Task requirements
Gather the lines below that include the string "skirt", copying each in full.

Dataset section
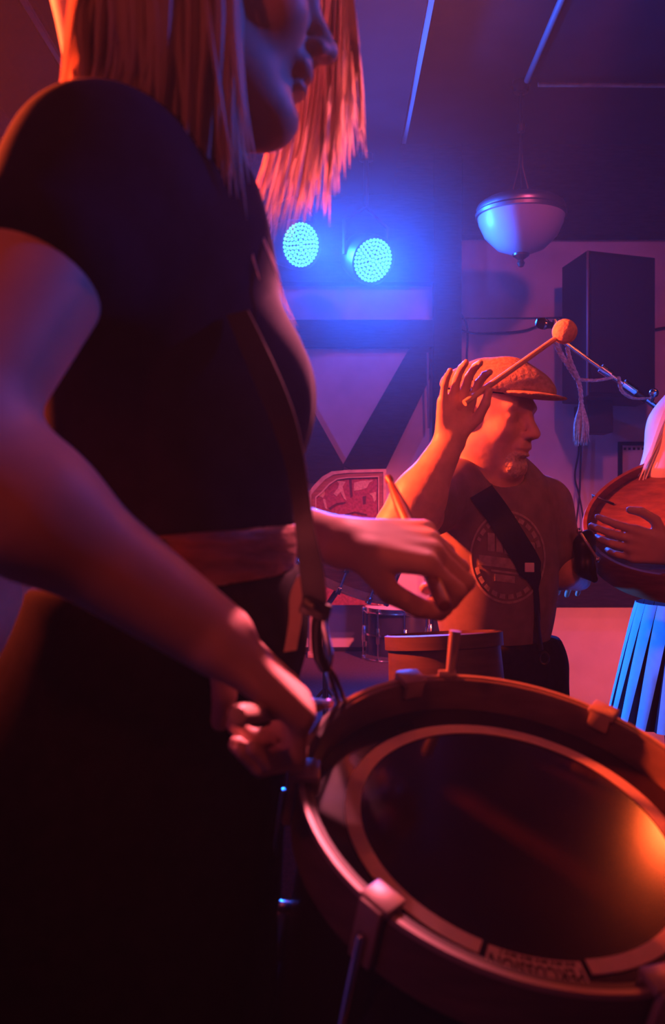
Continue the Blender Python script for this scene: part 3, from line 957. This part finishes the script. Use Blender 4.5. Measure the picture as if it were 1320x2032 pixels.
# trousers
F = Field()
F.ell(P(990, 1300, 2.05), (0.110, 0.142, 0.12), MRn, 0.05)
for s, kx in ((-1, 0.02), (1, 0.03)):
    hp_ = V((0.352, 2.05, 0.95)) + (MR @ V((0, s * 0.085, 0)))
    kn = hp_ + V((kx + 0.015 * s, -0.02, -0.46)); an = kn + V((0.0, 0.03, -0.40))
    F.cone(hp_, kn, 0.095, 0.072, 0.05); F.cone(kn, an, 0.072, 0.058, 0.03)
F.cut(P(985, 1268, 2.05), (0, 0, 1))
F.mesh('trousers', 'black_denim', mo, 0.007)
for s, kx in ((-1, 0.02), (1, 0.03)):
    hp_ = V((0.352, 2.05, 0.95)) + (MR @ V((0, s * 0.085, 0)))
    an = hp_ + V((kx + 0.015 * s, 0.01, -0.86))
    F = Field()
    F.cone((an.x, an.y, 0.05), (an.x + 0.09, an.y - 0.12, 0.035), 0.05, 0.038, 0.03)
    F.cone((an.x, an.y, 0.05), (an.x, an.y, 0.12), 0.05, 0.05, 0.03)
    F.cut((0, 0, 0), (0, 0, -1))
    F.mesh('shoe', 'boot', mo, 0.006)
# shoulder strap across the chest
ss = root('shoulder_strap', 'black webbing strap across the chest of the man in the cap', 'strap', P(1000, 1020, 1.9))
cl = spline([V((908, 912, 0)), V((945, 962, 0)), V((985, 1015, 0)), V((1020, 1070, 0)), V((1050, 1122, 0)), V((1064, 1170, 0)), V((1068, 1230, 0))], 8)
L_, R_ = [], []
for i, c in enumerate(cl):
    hw = 25 if i < 33 else max(5, 25 - (i - 33) * 3)
    nrm = V((0.86, -0.51, 0)) if i < 36 else V((1, 0, 0))
    a_, b_ = c - nrm * hw, c + nrm * hw
    L_.append(on_shirt(a_.x, a_.y, 0.006)); R_.append(on_shirt(b_.x, b_.y, 0.006))
prev = None
pts, sd_ = [], []
for a_, b_ in zip(L_, R_):
    if a_ is None or b_ is None:
        continue
    if (a_ - b_).length > 0.09:
        continue
    pts.append((a_ + b_) / 2); sd_.append((b_ - a_) / 2)
MB().ribbon(pts, sd_, [V((0, 0.0025, 0))] * len(pts)).build('webbing', 'black_web', ss)
lp = on_shirt(1051, 1126, 0.013)
MB().box(lp, (0.0095, 0.0015, 0.0095), Matrix.Rotation(-0.1, 3, 'Z'), 0.001).build('cloth_label', 'white_label', ss)
dz = 1.96
MB().tube(spline([P(1066, 1205, dz), P(1068, 1250, dz), P(1074, 1290, dz)], 4), 0.0075, 8, flat=0.5).build('hanging_end', 'black_web', ss)
MB().tube([P(1080 + 9 * math.cos(q), 1306 + 12 * math.sin(q), dz) for q in [2 * PI * i / 20 for i in range(21)]], 0.0026, 8, cap=False).build('clip_ring', 'dark_metal', ss)
MB().tube(spline([P(1060, 1250, 2.0), P(1061, 1275, 1.99), P(1068, 1300, 1.98)], 4), 0.0035, 8).build('cord_loop', 'white_label', ss)
# mallet in the raised hand
ml = root('mallet', 'round-headed felt mallet held up by the man in the cap', 'mallet', P(940, 790, 1.77))
MB().tube([P(922, 800, 1.755), P(1108, 668, 1.84)], [0.006, 0.005], 10).build('handle', 'stick_wood', ml)
MB().ball(P(1121, 658, 1.84), 0.024, 12).build('mallet_head', 'felt', ml)
# his drum, low in front of him
hd = root('hand_drum', 'dull brown wooden drum slung low in front of the man in the cap', 'drum', P(865, 1400, 1.72))
hn = V((-0.05, 0.10, 1)).normalized(); hc = P(880, 1262, 1.74)
MB().lathe([(0, -0.26), (0.093, -0.26), (0.098, -0.25), (0.106, -0.13), (0.101, -0.006)], hc, hn, 48).build('shell', 'wood_brown', hd)
MB().lathe([(0.101, -0.02), (0.107, -0.02), (0.107, 0.004), (0.101, 0.006), (0.101, -0.02)], hc, hn, 48).build('hoop', 'wood_brown', hd)
MB().lathe([(0.1012, 0.0), (0, 0.0)], hc, hn, 48).build('drum_head', 'wood_brown', hd)
# ================================================================== player at the right edge
ro = root('person', 'player with long white hair and striped skirt, cut off by the right edge', 'person', (1.03, 2.55, 0))
F = Field()
RWr, RE, RSh = P(1332, 1092, 2.04), P(1500, 1150, 2.22), P(1490, 945, 2.50)
F.ell(P(1450, 1080, 2.58), (0.15, 0.11, 0.24), k=0.05)
F.cone(RSh, P(1680, 945, 2.60), 0.05, 0.05, 0.05)
F.cone(P(1500, 960, 2.59), P(1490, 850, 2.54), 0.06, 0.05, 0.04)
F.cone(RSh, RE, 0.048, 0.042, 0.03)
F.cone(RE, RWr, 0.042, 0.029, 0.03)
F.cone(P(1680, 945, 2.60), P(1720, 1130, 2.55), 0.048, 0.04, 0.03)
F.cone(P(1720, 1130, 2.55), P(1600, 1010, 2.24), 0.04, 0.028, 0.03)
HRc = P(1465, 770, 2.50); HRR = frame((-0.75, -0.6, -0.1))
head_field(F, HRc, HRR, 1.0, True)
hand_field(F, RWr, (-0.97, -0.05, 0.16), (0.1, -0.25, 1), (0.0, 1, 0), [(0.25, 0.45, 0.3), (0.35, 0.5, 0.3), (0.45, 0.55, 0.35), (0.5, 0.6, 0.4)], 0.98, thumb=((.75, .55, .1), (.35, .9, .1), (.0, 1, .05)))
F.cone(P(1600, 1010, 2.24), P(1570, 985, 2.2), 0.03, 0.026, 0.01)
F.mesh('body', 'skin_f', ro, 0.004)
F = Field()
F.ell(P(1448, 1085, 2.59), (0.165, 0.12, 0.25), k=0.05)
F.cone(RSh, P(1680, 945, 2.60), 0.06, 0.06, 0.05)
F.cone(RSh, RE, 0.058, 0.056, 0.04)
F.cone(RE, RE.lerp(RWr, 0.72), 0.056, 0.048, 0.03)
F.cone(P(1680, 945, 2.60), P(1720, 1130, 2.55), 0.058, 0.055, 0.03)
F.cut(P(1448, 1212, 2.59), (0, 0, -1))
F.cut(P(1490, 915, 2.59), (0, 0, 1))
F.mesh('top', 'char_cotton', ro, 0.006)
# pleated skirt: white cloth with blue light painted into its colour, black gores opening towards the hem
sk = MB()
cxs, cys = P(1425, 1203, 2.55).x, 2.55
zt_, zb_ = P(0, 1196, 2.55).z, P(0, 1430, 2.55).z
NP, NR = 26, 8
for j in range(NP):
    a0 = 2 * PI * j / NP
    da = 2 * PI / NP
    rows = []
    for i in range(NR + 1):
        t = i / NR
        r = 0.212 + 0.075 * t ** 0.9
        ry = r * 0.8
        g = 0.03 + 0.52 * max(0.0, t - 0.08)
        depth = 0.014 * t
        def pt(a, q): return V((cxs + math.cos(a) * (r - q), cys + math.sin(a) * (ry - q), zt_ + (zb_ - zt_) * t))
        rows.append([pt(a0, 0), pt(a0 + da * (1 - g) * 0.5, -0.003), pt(a0 + da * (1 - g), 0), pt(a0 + da * (1 - g * 0.5), depth), pt(a0 + da, 0)])
    vs = [p_ for r_ in rows for p_ in r_]
    for k in range(4):
        sk.add(vs, [(i * 5 + k, i * 5 + k + 1, (i + 1) * 5 + k + 1, (i + 1) * 5 + k) for i in range(NR)], 0 if k < 2 else 1)
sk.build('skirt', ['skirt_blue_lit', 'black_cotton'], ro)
F = Field()
for s in (-1, 1):
    F.cone((cxs + s * 0.075, cys, 0.98), (cxs + s * 0.075, cys, 0.48), 0.075, 0.055, 0.02)
    F.cone((cxs + s * 0.075, cys, 0.48), (cxs + s * 0.075, cys, 0.09), 0.055, 0.04, 0.02)
F.mesh('tights', 'black_cotton', ro, 0.007)
for s in (-1, 1):
    F = Field()
    F.cone((cxs + s * 0.075, cys, 0.05), (cxs + s * 0.09, cys - 0.14, 0.035), 0.047, 0.036, 0.03)
    F.cone((cxs + s * 0.075, cys, 0.05), (cxs + s * 0.075, cys, 0.14), 0.048, 0.048, 0.03)
    F.cut((0, 0, 0), (0, 0, -1))
    F.mesh('shoe', 'boot', ro, 0.007)
hw = MB()
for i in range(160):
    t = rr.random()
    x_ = rr.random()
    d = 2.40 + 0.12 * x_
    xe = 1262 + 190 * t + rr.gauss(0, 8)
    lock(hw, [HRc + HRR @ V((-0.02, 0.02 * (x_ - .5), 0.118)), P(1372 + 90 * t, 700, d), P(1330 + 110 * t, 790, d - 0.01), P(1298 + 150 * t, 860, d - 0.02), P(xe, 945 + 20 * rr.random(), d - 0.03)], 0.006 + 0.006 * rr.random())
hw.build('hair_lock', 'hair_white', ro)
F = Field()
F.ell(HRc + HRR @ V((-0.02, 0, 0.03)), (0.105, 0.09, 0.10), np.array(HRR), 0.02)
F.cone(P(1400, 740, 2.47), P(1345, 850, 2.44), 0.06, 0.065, 0.05)
F.cone(P(1345, 850, 2.44), P(1325, 945, 2.42), 0.065, 0.072, 0.05)
F.mesh('hair', 'hair_white', ro, 0.006)
# frame drum
fd = root('frame_drum', 'tilted frame drum with red-lit rim held by the player at the right edge', 'drum', P(1385, 1060, 2.15))
fn = V((-0.30, -0.47, 0.83)).normalized(); fc = P(1388, 1008, 2.17)
FR = 0.262
MB().lathe([(FR - 0.012, -0.07), (FR, -0.07), (FR, -0.004), (FR - 0.004, 0.002), (FR - 0.012, 0.0), (FR - 0.012, -0.07)], fc, fn, 96).build('rim', 'wood_rust', fd)
MB().lathe([(FR - 0.0118, -0.02), (0, -0.02)], fc, fn, 64).build('drum_head', 'leather', fd)
x_ = (P(1302, 912, 2.17) - fc); x_ = (x_ - fn * x_.dot(fn)).normalized()
MB().tube([fc + x_ * (FR + 0.001) - fn * 0.07, fc + x_ * (FR + 0.0015) + fn * 0.003, fc + x_ * (FR - 0.05) - fn * 0.017], 0.003, 6).build('lacing', 'cable', fd)
rd0, rd1 = P(1150, 1054, 2.06), P(1186, 1110, 2.02)
MB().tube([rd0, rd1], 0.0034, 8).ball(rd0, 0.007, 8).ball(rd1, 0.006, 8).build('tuning_rod', 'chrome', fd)
F = Field()
F.cone(P(1160, 1082, 2.09), P(1160, 1125, 2.09), 0.022, 0.020, 0.02)
F.cone(P(1160, 1125, 2.09), P(1180, 1150, 2.09), 0.018, 0.008, 0.02)
F.cone(P(1168, 1062, 2.09), P(1160, 1082, 2.09), 0.012, 0.02, 0.02)
tag(F.mesh('tassel_pouch', 'black_web', fd, 0.003), 'small black pouch')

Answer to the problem
ro = root('person', 'player with long white hair and striped skirt, cut off by the right edge', 'person', (1.03, 2.55, 0))
# pleated skirt: white cloth with blue light painted into its colour, black gores opening towards the hem
sk.build('skirt', ['skirt_blue_lit', 'black_cotton'], ro)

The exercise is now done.